Enhanced durability of PdPt/C electrocatalyst during the ethanol oxidation reaction in alkaline media

Developing new electrocatalysts with greater catalytic activity and enhanced stability than Pt to power generation is essential due to high demands and decreased fossil fuel reserves. Bimetallic nanoparticles (BNPs) present a synergic effect, showing better and even unique properties than monometallic nanoparticles, but to know their potential, it is a requirement to control their size, morphology, structure, and composition. This work shows the synthesis of PdPt BNPs by chemical reduction in an organic medium. BNPs supported on Vulcan XC-72 carbon showed controlled characteristics, verified by scanning electron microscopy, scanning transmission electron microscopy, and X-ray diffraction techniques. The electrochemical activity was investigated for the ethanol oxidation reaction in alkaline medium by cyclic voltammetry, and the kinetic current was normalized to specific and mass activity.

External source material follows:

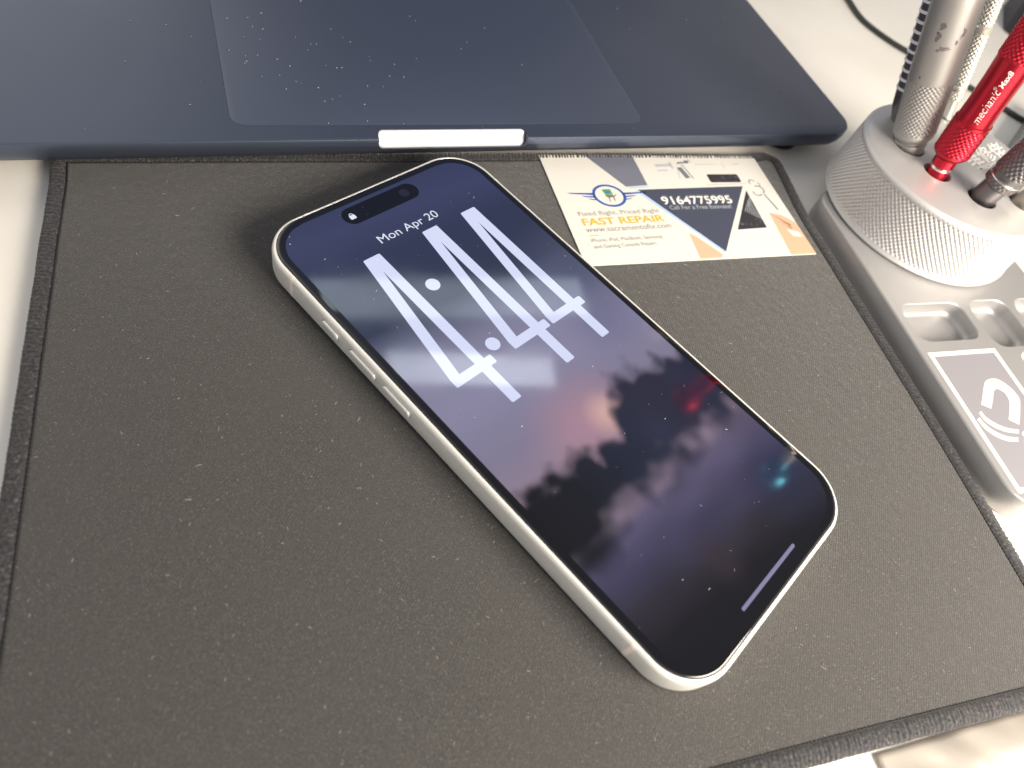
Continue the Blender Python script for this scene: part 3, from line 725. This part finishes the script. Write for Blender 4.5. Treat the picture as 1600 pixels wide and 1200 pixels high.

The CO tolerance was explored by chronoamperometry and the evaluation of adsorption and oxidation of intermediates species during the oxidation reaction by alternative CO-stripping analysis. Also, the accelerated durability test showed lower degradation to PdPt/C than the commercial and synthesized Pt/C. According to the results, PdPt/C electrocatalyst exhibits superior catalytic properties, overcoming a limitation in the durability for its potential application in fuel cell technology.